For decades, New Orleans's legendary Blaine Kern ran the company that makes the grandest Mardi Gras floats. Then it came time for the next generation to take over.

- Paul Keegan, photographs by Brian Finke

The Family Feud That Almost Killed Mardi Gras

BLAINE KERN SR., 88 years old, sporting a sharp black-and white tracksuit and chunky Ralph Lauren eyeglasses, bounces into a suburban New Orleans restaurant at lunchtime flashing his megawatt smile. “Hi,everybody!” he says, and is immediately besieged by waiters, managers, and customers eager to greet the local legend who calls himself Mr. Mardi Gras. In a city famous for larger than-life characters, Kern occupies a unique place in the pantheon. Not for his physical stature—he’s small and wiry—but for his outsize ambition, which for nearly seven decades made him the biggest parade float impresario in New Orleans and a P.T. Barnum of the bayou.

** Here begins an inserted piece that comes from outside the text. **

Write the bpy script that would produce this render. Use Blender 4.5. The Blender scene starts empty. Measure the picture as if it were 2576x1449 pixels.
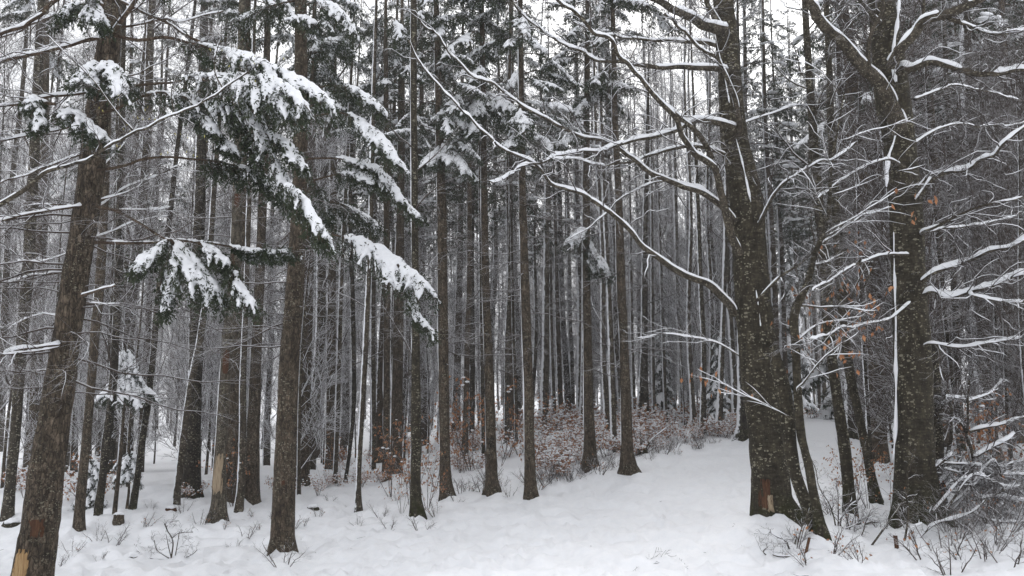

“I did a carnival for Fidel Castro after Batista was out!” Kern says after settling in at his table, reeling off tale after tale seemingly straight out of Twain, but all true— founding a company that strung a gondola across the Mississippi River, acquiring a decommissioned aircraft carrier to convert to a tourist attraction, catching Walt Disney’s eye with a huge King Kong that crashed a Mardi Gras ball—and often digressing into bawdy asides about his many romantic conquests (“My nicknames were Pretty Boy and Honey Boy!”), which have led to four wives and five children.

Most of all, Kern wants to talk Mardi Gras, the event that still defines New Orleans, where parties are a sacrament and Kern a high priest. “Michelangelo and da Vinci, all of them were float builders, so I’m in pretty good company,” he says, with characteristic humility. Listening to the monologue is Barry Kern, Blaine’s 52-year-old son, who does not share his dad’s propensity for self revelation. Asked about some outrageous antic of his father’s, Barry usually shrugs and says, “That’s just Blaine being Blaine.”